Earlier this month I co-presented at the Museum Computer Network conference in New Orleans. My co-presenters were Ariana French from the Museum of Natural History in New York, and Dana Mitroff Silvers from San Francisco-based consultancy Designing Insights.
The theme of this year's conference was the 'human-centred museum'. With this in mind, our talk focused on ways of approaching the unique challenges and opportunities of providing services to people in a museum context through the lense of service design. Ariana spoke as the "innie" – a design professional working inside the museum. I was the outsider, and Dana the bridge between.
During the talk we walked through a series of service design case studies as well as introducing some methods and tools commonly used in service design. At the core were these design principles:
I began by introducing how I see design through the words of Herbert Simon from his 1969 book The Sciences of the Artificial: “Everyone designs who devises courses of action aimed at changing existing situations into preferred ones.”

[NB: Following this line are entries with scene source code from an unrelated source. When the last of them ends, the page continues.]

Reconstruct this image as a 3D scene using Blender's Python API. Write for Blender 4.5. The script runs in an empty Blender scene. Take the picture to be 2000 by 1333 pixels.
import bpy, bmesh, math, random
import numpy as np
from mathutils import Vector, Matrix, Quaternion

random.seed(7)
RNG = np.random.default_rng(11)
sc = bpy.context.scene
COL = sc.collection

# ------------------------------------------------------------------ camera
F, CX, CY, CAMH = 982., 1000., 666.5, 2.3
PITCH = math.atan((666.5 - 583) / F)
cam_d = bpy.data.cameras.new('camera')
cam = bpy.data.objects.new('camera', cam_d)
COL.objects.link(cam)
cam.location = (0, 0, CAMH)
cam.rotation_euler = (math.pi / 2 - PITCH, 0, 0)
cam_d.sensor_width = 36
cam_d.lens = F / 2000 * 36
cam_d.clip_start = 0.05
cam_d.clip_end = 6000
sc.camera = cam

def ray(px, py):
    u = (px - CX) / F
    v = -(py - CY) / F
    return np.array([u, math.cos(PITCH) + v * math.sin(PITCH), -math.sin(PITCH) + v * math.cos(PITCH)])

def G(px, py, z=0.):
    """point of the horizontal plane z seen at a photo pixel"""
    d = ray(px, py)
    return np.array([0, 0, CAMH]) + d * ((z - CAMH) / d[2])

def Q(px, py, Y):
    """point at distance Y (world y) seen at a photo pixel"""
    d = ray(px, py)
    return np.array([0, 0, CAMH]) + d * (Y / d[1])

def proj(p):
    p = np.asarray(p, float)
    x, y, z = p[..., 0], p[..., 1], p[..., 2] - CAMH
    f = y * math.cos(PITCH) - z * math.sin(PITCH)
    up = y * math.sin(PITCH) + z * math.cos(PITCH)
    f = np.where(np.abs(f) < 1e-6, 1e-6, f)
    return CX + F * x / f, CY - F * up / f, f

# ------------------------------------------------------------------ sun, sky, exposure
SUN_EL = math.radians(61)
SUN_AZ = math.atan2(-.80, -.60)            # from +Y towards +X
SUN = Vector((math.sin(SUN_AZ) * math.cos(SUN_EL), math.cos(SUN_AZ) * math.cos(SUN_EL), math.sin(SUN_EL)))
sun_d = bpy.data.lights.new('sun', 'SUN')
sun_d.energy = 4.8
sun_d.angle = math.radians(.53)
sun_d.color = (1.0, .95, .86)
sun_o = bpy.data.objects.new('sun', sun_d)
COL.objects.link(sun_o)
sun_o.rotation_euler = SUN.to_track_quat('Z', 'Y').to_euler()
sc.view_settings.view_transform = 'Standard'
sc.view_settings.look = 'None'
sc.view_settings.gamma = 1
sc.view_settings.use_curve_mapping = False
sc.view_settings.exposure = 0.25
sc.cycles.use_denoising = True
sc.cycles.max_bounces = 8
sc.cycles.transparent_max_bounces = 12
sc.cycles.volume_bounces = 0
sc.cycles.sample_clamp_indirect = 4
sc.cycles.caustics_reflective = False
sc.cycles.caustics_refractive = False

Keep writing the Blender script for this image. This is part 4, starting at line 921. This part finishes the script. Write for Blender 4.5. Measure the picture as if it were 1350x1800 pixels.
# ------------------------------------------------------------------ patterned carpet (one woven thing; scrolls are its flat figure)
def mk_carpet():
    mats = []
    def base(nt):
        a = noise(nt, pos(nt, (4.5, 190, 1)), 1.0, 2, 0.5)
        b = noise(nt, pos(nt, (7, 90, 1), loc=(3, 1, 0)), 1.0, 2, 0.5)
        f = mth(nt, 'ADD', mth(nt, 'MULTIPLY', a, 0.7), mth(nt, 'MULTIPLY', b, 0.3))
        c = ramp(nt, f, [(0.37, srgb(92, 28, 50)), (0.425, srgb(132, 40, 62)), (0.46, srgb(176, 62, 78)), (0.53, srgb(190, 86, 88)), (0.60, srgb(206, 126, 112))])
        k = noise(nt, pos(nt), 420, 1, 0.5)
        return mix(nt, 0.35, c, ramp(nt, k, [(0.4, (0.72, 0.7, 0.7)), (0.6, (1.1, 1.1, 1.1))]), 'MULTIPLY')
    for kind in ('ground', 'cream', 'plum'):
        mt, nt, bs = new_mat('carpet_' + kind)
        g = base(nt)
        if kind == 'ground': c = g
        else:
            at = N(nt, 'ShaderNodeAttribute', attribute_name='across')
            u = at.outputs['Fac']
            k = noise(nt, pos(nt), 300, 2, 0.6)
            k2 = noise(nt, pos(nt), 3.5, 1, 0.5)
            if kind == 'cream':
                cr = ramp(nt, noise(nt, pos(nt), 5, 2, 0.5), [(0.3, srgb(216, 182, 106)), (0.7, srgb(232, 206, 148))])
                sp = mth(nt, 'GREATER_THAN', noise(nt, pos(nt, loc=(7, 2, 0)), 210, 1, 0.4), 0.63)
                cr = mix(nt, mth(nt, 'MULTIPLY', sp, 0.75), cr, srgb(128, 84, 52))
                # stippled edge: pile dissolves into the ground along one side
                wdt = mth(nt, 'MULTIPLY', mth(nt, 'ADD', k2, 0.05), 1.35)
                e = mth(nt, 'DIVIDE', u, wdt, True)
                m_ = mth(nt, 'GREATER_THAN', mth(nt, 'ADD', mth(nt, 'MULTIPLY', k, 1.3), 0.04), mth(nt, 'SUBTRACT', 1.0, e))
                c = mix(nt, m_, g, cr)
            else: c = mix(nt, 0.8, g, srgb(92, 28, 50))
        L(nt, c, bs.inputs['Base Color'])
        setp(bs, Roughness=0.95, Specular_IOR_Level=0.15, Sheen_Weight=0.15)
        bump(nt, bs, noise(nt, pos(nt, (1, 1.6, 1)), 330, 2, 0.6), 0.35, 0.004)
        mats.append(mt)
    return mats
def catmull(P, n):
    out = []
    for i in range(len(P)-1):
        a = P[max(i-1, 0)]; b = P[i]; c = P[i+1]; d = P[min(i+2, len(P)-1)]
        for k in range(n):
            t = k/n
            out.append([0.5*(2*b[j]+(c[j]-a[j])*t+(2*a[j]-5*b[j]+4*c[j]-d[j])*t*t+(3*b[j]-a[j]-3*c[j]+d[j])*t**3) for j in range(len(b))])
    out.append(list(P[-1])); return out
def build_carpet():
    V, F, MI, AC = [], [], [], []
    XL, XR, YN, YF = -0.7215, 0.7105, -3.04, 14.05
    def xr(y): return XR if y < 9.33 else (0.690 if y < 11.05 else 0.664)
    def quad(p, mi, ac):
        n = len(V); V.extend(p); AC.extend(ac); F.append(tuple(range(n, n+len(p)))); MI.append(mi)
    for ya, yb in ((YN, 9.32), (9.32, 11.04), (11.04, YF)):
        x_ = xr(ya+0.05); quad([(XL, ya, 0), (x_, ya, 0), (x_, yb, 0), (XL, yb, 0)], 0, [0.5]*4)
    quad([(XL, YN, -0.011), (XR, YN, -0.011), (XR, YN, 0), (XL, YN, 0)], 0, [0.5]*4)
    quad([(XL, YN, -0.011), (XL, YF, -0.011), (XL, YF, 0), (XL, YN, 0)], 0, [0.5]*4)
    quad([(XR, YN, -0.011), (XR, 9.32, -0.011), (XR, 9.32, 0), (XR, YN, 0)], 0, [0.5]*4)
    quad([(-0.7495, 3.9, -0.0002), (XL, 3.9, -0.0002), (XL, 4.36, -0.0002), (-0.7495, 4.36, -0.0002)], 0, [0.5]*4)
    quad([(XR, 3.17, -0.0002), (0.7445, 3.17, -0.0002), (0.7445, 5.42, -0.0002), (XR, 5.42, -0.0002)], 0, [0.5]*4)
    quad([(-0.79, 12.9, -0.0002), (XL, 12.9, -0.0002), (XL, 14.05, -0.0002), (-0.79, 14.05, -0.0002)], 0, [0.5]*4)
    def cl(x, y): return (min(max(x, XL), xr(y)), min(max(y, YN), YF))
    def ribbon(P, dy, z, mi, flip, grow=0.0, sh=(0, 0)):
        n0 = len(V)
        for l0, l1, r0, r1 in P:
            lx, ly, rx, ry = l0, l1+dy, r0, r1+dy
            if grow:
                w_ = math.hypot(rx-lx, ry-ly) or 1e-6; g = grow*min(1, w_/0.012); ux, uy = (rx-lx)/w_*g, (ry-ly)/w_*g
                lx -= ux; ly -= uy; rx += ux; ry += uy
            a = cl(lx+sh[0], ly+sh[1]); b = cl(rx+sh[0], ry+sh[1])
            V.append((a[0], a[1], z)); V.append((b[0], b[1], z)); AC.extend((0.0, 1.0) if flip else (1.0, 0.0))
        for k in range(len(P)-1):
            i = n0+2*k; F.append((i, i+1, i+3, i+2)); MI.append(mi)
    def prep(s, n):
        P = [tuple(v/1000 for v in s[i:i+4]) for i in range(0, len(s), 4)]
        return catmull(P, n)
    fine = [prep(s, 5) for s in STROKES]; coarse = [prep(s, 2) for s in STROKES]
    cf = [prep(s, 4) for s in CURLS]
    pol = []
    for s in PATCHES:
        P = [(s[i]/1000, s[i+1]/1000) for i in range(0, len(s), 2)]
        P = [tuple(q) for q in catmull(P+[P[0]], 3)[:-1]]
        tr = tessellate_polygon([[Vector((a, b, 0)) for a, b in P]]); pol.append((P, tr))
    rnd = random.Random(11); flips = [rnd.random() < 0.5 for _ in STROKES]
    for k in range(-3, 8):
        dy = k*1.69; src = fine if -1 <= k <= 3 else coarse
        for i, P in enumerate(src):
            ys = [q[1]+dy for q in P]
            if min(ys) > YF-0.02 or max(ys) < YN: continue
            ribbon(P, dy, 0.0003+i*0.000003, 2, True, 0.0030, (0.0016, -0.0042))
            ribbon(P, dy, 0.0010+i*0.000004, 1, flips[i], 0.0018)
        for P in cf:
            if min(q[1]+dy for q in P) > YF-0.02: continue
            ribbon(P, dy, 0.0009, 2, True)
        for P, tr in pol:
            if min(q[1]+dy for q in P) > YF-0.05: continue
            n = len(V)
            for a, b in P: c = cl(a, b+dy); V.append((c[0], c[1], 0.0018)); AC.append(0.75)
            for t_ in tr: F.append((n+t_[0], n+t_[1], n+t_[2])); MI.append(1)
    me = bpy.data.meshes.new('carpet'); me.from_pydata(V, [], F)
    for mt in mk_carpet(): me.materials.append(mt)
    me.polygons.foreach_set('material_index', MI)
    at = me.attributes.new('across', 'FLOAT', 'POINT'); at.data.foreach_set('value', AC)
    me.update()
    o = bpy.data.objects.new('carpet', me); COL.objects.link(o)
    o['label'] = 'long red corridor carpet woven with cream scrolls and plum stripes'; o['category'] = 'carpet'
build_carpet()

But to know what is a preferred situation you first need to understand the current situation. You need to find out WHY things are the way they are.
A great example of someone doing this is Principal Gunn at Gibson Elementary in St. Louis. Student attendance was very low and the principal Gunn couldn’t figure out why. To better understand the situation she visited families of truanting students and found that many didn’t have access to washing machines.
The kids weren’t going to school because they were embarrassed about their dirty clothes.
Once Principal Gunn got to the root of the problem she was able to design a solution. Whirpool were approached to donate washing machines and dryers for the students to use. Attendance for 90% of truanting students rose and their motivation in class also went up. Principal Gunn “designed” a better solution by first understanding why things were as they were.
She also ensured she was designing the right thing before designing the thing right (thanks Bill Buxton). The right thing to design for wasn't truanting kids, it was dirty clothes. If she'd concentrated only on the truanting problem her solution would have been a lot different and possibly not as successful. You can read more about this here and here.
Asking 'why' and solving the right problem is no less important in a museum context (nor any other). Many organisations often jump to producing solutions without sufficient understanding of context or people, sometimes implementing inappropriate (and expensive) services which don't achieve their objectives. It was our message that the use of design methods and principles can greatly help in creating appropriate and successful services, no matter the context.